━━ Provided data ━━
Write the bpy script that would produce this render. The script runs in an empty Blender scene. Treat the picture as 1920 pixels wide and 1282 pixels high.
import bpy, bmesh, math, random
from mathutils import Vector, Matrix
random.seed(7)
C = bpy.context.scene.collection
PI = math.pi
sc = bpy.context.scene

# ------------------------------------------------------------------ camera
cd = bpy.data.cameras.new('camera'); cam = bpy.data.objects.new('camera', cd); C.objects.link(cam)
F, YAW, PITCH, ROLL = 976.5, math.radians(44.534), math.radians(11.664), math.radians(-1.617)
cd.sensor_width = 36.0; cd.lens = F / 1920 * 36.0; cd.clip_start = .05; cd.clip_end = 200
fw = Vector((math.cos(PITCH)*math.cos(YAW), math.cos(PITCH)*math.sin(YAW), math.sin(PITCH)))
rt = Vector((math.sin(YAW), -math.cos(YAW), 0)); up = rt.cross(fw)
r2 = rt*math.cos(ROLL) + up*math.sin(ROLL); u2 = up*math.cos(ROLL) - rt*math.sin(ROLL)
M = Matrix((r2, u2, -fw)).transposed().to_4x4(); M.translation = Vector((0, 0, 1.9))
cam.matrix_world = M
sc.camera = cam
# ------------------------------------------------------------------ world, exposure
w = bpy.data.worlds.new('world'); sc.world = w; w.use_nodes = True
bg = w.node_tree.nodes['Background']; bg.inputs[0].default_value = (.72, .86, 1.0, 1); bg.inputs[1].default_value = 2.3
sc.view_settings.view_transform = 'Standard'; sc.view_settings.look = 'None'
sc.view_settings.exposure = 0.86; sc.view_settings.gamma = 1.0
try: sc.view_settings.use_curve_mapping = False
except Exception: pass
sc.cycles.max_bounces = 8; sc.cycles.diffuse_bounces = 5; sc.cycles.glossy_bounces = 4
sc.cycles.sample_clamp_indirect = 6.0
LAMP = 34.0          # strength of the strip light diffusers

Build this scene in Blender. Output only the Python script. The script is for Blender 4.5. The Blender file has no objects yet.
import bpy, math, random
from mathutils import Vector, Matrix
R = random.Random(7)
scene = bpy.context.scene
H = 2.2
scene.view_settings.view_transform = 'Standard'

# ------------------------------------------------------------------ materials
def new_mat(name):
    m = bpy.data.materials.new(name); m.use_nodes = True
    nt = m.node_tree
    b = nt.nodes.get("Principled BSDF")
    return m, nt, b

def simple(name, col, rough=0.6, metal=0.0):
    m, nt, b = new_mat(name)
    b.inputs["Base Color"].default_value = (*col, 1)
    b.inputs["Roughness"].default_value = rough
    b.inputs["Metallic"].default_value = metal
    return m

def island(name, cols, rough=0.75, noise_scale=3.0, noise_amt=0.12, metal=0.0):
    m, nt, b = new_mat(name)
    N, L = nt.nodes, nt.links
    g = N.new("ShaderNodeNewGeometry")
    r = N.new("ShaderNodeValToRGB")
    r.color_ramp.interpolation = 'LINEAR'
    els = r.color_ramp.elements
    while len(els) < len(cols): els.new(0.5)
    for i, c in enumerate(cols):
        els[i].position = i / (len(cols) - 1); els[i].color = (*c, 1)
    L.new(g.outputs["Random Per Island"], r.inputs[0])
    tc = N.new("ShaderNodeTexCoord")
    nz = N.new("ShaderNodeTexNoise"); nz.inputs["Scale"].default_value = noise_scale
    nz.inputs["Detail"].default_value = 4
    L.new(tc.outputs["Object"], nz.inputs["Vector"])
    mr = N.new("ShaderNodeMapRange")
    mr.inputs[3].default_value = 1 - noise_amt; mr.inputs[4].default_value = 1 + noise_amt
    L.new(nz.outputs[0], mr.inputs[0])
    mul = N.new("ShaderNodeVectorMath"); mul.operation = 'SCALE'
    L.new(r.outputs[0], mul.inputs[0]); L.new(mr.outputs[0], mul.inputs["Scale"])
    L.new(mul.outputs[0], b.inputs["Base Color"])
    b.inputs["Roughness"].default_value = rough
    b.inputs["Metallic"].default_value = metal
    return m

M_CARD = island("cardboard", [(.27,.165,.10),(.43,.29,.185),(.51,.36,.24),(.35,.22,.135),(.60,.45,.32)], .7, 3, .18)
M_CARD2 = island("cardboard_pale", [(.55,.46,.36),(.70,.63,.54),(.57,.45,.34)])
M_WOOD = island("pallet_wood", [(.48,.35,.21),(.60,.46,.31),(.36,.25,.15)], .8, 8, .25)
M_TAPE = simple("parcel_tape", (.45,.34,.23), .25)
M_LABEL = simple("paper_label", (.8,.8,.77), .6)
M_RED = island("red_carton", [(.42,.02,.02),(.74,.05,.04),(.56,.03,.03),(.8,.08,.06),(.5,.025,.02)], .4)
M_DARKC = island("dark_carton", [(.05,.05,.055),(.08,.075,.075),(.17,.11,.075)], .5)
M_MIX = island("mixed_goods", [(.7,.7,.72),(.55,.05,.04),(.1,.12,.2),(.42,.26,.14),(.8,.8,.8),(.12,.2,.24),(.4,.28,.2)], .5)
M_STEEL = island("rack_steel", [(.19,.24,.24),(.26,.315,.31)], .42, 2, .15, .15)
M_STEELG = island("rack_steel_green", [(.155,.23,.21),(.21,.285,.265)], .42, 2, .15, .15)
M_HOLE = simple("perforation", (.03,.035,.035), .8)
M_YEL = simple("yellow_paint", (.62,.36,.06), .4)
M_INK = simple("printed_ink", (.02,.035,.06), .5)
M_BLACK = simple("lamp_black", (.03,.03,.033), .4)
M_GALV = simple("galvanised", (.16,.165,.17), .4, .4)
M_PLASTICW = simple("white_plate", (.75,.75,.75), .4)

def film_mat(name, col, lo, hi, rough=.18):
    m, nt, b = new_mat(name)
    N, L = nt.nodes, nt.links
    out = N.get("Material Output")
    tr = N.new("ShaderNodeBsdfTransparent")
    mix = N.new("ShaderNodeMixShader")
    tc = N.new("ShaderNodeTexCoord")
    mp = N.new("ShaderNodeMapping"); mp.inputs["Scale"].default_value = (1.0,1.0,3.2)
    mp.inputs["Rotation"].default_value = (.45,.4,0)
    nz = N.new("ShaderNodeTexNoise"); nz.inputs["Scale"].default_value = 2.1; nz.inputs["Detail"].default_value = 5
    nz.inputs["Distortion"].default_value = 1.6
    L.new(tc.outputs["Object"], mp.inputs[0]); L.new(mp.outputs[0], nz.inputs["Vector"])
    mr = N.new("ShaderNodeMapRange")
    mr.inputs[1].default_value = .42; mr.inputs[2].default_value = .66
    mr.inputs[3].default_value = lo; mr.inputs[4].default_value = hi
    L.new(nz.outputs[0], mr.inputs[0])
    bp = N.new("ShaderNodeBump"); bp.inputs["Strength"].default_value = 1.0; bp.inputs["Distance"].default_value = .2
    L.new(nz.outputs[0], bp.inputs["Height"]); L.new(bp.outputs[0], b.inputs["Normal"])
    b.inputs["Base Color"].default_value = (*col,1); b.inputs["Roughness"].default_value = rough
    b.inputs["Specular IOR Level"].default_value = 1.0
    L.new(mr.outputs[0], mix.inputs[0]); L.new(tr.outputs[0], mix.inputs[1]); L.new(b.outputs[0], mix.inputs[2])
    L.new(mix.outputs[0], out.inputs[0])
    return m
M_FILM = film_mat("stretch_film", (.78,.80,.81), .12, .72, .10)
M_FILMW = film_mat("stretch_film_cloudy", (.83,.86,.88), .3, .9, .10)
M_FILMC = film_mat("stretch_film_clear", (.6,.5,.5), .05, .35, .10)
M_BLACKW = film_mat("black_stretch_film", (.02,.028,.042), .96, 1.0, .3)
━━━
■ What to do
Identify which lines contain the word "objects" and copy each one.

■ Output for this task
cd = bpy.data.cameras.new('camera'); cam = bpy.data.objects.new('camera', cd); C.objects.link(cam)
Build this scene in Blender. Output only the Python script. The script is for Blender 4.5. The Blender file has no objects yet.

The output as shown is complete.